··· Dataset content ···
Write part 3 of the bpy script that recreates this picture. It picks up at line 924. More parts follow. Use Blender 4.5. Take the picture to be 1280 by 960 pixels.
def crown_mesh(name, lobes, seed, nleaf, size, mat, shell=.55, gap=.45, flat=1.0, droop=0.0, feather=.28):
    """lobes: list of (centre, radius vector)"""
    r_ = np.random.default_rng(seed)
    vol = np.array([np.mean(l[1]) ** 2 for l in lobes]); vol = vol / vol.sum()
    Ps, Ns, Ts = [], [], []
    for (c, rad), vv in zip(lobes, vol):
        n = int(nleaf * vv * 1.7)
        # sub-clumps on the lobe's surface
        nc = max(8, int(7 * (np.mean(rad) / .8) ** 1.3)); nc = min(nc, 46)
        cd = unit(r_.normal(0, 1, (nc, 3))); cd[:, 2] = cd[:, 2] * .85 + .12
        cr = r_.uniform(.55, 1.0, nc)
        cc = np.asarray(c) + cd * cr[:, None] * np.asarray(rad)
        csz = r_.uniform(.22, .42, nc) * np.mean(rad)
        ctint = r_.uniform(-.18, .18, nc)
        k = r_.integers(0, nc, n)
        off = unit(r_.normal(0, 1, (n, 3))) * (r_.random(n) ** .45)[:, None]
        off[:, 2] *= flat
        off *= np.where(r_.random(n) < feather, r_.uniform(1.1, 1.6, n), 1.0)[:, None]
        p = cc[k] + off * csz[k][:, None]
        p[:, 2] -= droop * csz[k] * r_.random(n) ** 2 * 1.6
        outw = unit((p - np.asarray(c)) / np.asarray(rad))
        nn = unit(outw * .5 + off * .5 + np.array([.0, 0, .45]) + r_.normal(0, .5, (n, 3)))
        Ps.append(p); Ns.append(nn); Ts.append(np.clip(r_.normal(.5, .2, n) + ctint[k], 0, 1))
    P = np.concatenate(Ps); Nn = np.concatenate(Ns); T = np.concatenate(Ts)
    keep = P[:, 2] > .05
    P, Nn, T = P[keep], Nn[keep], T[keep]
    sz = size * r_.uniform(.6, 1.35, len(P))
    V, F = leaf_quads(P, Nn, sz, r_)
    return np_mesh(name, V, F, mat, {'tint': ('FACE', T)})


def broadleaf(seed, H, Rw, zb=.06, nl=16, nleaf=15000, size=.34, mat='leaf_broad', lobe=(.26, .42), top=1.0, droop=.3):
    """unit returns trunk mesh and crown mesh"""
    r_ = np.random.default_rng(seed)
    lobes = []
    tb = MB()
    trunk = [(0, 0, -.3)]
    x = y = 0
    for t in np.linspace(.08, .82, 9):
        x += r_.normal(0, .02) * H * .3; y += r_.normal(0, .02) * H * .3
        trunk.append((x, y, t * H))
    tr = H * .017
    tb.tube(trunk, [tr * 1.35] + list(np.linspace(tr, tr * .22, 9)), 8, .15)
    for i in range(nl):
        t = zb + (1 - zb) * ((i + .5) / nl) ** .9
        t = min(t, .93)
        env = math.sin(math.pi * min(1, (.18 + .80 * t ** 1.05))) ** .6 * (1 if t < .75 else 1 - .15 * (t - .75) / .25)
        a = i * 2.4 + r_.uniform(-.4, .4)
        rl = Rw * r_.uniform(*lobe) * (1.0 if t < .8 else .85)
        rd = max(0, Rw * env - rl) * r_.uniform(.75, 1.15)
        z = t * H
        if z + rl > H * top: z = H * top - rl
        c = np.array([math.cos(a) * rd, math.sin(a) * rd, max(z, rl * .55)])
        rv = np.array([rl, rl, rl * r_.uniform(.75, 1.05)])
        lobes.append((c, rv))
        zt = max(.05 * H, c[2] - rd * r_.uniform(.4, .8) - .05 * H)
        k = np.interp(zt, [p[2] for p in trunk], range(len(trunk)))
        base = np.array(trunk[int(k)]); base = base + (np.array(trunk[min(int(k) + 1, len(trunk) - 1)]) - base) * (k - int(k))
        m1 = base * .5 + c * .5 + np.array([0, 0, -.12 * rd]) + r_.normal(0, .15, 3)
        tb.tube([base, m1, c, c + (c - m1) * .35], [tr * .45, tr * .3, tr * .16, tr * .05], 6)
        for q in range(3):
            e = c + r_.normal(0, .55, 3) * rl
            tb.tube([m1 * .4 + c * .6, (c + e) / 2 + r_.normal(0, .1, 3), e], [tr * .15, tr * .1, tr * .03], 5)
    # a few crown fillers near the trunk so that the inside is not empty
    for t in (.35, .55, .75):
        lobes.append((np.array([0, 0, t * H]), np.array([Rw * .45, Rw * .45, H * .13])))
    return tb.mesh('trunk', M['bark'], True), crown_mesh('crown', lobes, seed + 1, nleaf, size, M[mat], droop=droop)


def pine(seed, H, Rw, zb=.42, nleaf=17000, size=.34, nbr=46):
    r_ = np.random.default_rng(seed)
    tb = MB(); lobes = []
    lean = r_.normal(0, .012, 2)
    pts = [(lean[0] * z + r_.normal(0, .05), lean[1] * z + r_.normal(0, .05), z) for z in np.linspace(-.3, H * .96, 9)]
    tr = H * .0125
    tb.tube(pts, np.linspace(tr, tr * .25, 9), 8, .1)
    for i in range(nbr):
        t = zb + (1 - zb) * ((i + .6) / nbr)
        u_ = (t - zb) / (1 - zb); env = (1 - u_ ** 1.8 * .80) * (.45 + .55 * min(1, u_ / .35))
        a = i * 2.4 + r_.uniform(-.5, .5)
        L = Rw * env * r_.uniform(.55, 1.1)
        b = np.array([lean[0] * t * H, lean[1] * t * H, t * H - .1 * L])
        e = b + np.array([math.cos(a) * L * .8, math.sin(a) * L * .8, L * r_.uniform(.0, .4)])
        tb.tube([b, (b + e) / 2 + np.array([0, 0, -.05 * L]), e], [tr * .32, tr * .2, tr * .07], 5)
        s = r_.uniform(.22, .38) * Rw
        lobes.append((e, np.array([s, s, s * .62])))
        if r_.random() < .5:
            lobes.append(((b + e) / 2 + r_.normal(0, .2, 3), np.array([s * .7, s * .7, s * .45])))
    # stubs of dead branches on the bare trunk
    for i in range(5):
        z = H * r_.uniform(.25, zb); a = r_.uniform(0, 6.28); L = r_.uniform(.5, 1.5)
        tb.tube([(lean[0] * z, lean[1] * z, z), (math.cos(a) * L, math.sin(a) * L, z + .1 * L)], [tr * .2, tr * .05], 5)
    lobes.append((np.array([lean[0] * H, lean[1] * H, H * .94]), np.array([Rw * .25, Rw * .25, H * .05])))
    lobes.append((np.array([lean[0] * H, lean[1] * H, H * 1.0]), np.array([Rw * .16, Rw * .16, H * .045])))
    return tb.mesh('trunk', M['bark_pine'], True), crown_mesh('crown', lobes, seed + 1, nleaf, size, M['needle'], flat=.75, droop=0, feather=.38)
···
Short exercise — Copy each line of the data exactly, leaving nothing out.

Exercise output —
Write part 3 of the bpy script that recreates this picture. It picks up at line 924. More parts follow. Use Blender 4.5. Take the picture to be 1280 by 960 pixels.
def crown_mesh(name, lobes, seed, nleaf, size, mat, shell=.55, gap=.45, flat=1.0, droop=0.0, feather=.28):
    """lobes: list of (centre, radius vector)"""
    r_ = np.random.default_rng(seed)
    vol = np.array([np.mean(l[1]) ** 2 for l in lobes]); vol = vol / vol.sum()
    Ps, Ns, Ts = [], [], []
    for (c, rad), vv in zip(lobes, vol):
        n = int(nleaf * vv * 1.7)
        # sub-clumps on the lobe's surface
        nc = max(8, int(7 * (np.mean(rad) / .8) ** 1.3)); nc = min(nc, 46)
        cd = unit(r_.normal(0, 1, (nc, 3))); cd[:, 2] = cd[:, 2] * .85 + .12
        cr = r_.uniform(.55, 1.0, nc)
        cc = np.asarray(c) + cd * cr[:, None] * np.asarray(rad)
        csz = r_.uniform(.22, .42, nc) * np.mean(rad)
        ctint = r_.uniform(-.18, .18, nc)
        k = r_.integers(0, nc, n)
        off = unit(r_.normal(0, 1, (n, 3))) * (r_.random(n) ** .45)[:, None]
        off[:, 2] *= flat
        off *= np.where(r_.random(n) < feather, r_.uniform(1.1, 1.6, n), 1.0)[:, None]
        p = cc[k] + off * csz[k][:, None]
        p[:, 2] -= droop * csz[k] * r_.random(n) ** 2 * 1.6
        outw = unit((p - np.asarray(c)) / np.asarray(rad))
        nn = unit(outw * .5 + off * .5 + np.array([.0, 0, .45]) + r_.normal(0, .5, (n, 3)))
        Ps.append(p); Ns.append(nn); Ts.append(np.clip(r_.normal(.5, .2, n) + ctint[k], 0, 1))
    P = np.concatenate(Ps); Nn = np.concatenate(Ns); T = np.concatenate(Ts)
    keep = P[:, 2] > .05
    P, Nn, T = P[keep], Nn[keep], T[keep]
    sz = size * r_.uniform(.6, 1.35, len(P))
    V, F = leaf_quads(P, Nn, sz, r_)
    return np_mesh(name, V, F, mat, {'tint': ('FACE', T)})


def broadleaf(seed, H, Rw, zb=.06, nl=16, nleaf=15000, size=.34, mat='leaf_broad', lobe=(.26, .42), top=1.0, droop=.3):
    """unit returns trunk mesh and crown mesh"""
    r_ = np.random.default_rng(seed)
    lobes = []
    tb = MB()
    trunk = [(0, 0, -.3)]
    x = y = 0
    for t in np.linspace(.08, .82, 9):
        x += r_.normal(0, .02) * H * .3; y += r_.normal(0, .02) * H * .3
        trunk.append((x, y, t * H))
    tr = H * .017
    tb.tube(trunk, [tr * 1.35] + list(np.linspace(tr, tr * .22, 9)), 8, .15)
    for i in range(nl):
        t = zb + (1 - zb) * ((i + .5) / nl) ** .9
        t = min(t, .93)
        env = math.sin(math.pi * min(1, (.18 + .80 * t ** 1.05))) ** .6 * (1 if t < .75 else 1 - .15 * (t - .75) / .25)
        a = i * 2.4 + r_.uniform(-.4, .4)
        rl = Rw * r_.uniform(*lobe) * (1.0 if t < .8 else .85)
        rd = max(0, Rw * env - rl) * r_.uniform(.75, 1.15)
        z = t * H
        if z + rl > H * top: z = H * top - rl
        c = np.array([math.cos(a) * rd, math.sin(a) * rd, max(z, rl * .55)])
        rv = np.array([rl, rl, rl * r_.uniform(.75, 1.05)])
        lobes.append((c, rv))
        zt = max(.05 * H, c[2] - rd * r_.uniform(.4, .8) - .05 * H)
        k = np.interp(zt, [p[2] for p in trunk], range(len(trunk)))
        base = np.array(trunk[int(k)]); base = base + (np.array(trunk[min(int(k) + 1, len(trunk) - 1)]) - base) * (k - int(k))
        m1 = base * .5 + c * .5 + np.array([0, 0, -.12 * rd]) + r_.normal(0, .15, 3)
        tb.tube([base, m1, c, c + (c - m1) * .35], [tr * .45, tr * .3, tr * .16, tr * .05], 6)
        for q in range(3):
            e = c + r_.normal(0, .55, 3) * rl
            tb.tube([m1 * .4 + c * .6, (c + e) / 2 + r_.normal(0, .1, 3), e], [tr * .15, tr * .1, tr * .03], 5)
    # a few crown fillers near the trunk so that the inside is not empty
    for t in (.35, .55, .75):
        lobes.append((np.array([0, 0, t * H]), np.array([Rw * .45, Rw * .45, H * .13])))
    return tb.mesh('trunk', M['bark'], True), crown_mesh('crown', lobes, seed + 1, nleaf, size, M[mat], droop=droop)


def pine(seed, H, Rw, zb=.42, nleaf=17000, size=.34, nbr=46):
    r_ = np.random.default_rng(seed)
    tb = MB(); lobes = []
    lean = r_.normal(0, .012, 2)
    pts = [(lean[0] * z + r_.normal(0, .05), lean[1] * z + r_.normal(0, .05), z) for z in np.linspace(-.3, H * .96, 9)]
    tr = H * .0125
    tb.tube(pts, np.linspace(tr, tr * .25, 9), 8, .1)
    for i in range(nbr):
        t = zb + (1 - zb) * ((i + .6) / nbr)
        u_ = (t - zb) / (1 - zb); env = (1 - u_ ** 1.8 * .80) * (.45 + .55 * min(1, u_ / .35))
        a = i * 2.4 + r_.uniform(-.5, .5)
        L = Rw * env * r_.uniform(.55, 1.1)
        b = np.array([lean[0] * t * H, lean[1] * t * H, t * H - .1 * L])
        e = b + np.array([math.cos(a) * L * .8, math.sin(a) * L * .8, L * r_.uniform(.0, .4)])
        tb.tube([b, (b + e) / 2 + np.array([0, 0, -.05 * L]), e], [tr * .32, tr * .2, tr * .07], 5)
        s = r_.uniform(.22, .38) * Rw
        lobes.append((e, np.array([s, s, s * .62])))
        if r_.random() < .5:
            lobes.append(((b + e) / 2 + r_.normal(0, .2, 3), np.array([s * .7, s * .7, s * .45])))
    # stubs of dead branches on the bare trunk
    for i in range(5):
        z = H * r_.uniform(.25, zb); a = r_.uniform(0, 6.28); L = r_.uniform(.5, 1.5)
        tb.tube([(lean[0] * z, lean[1] * z, z), (math.cos(a) * L, math.sin(a) * L, z + .1 * L)], [tr * .2, tr * .05], 5)
    lobes.append((np.array([lean[0] * H, lean[1] * H, H * .94]), np.array([Rw * .25, Rw * .25, H * .05])))
    lobes.append((np.array([lean[0] * H, lean[1] * H, H * 1.0]), np.array([Rw * .16, Rw * .16, H * .045])))
    return tb.mesh('trunk', M['bark_pine'], True), crown_mesh('crown', lobes, seed + 1, nleaf, size, M['needle'], flat=.75, droop=0, feather=.38)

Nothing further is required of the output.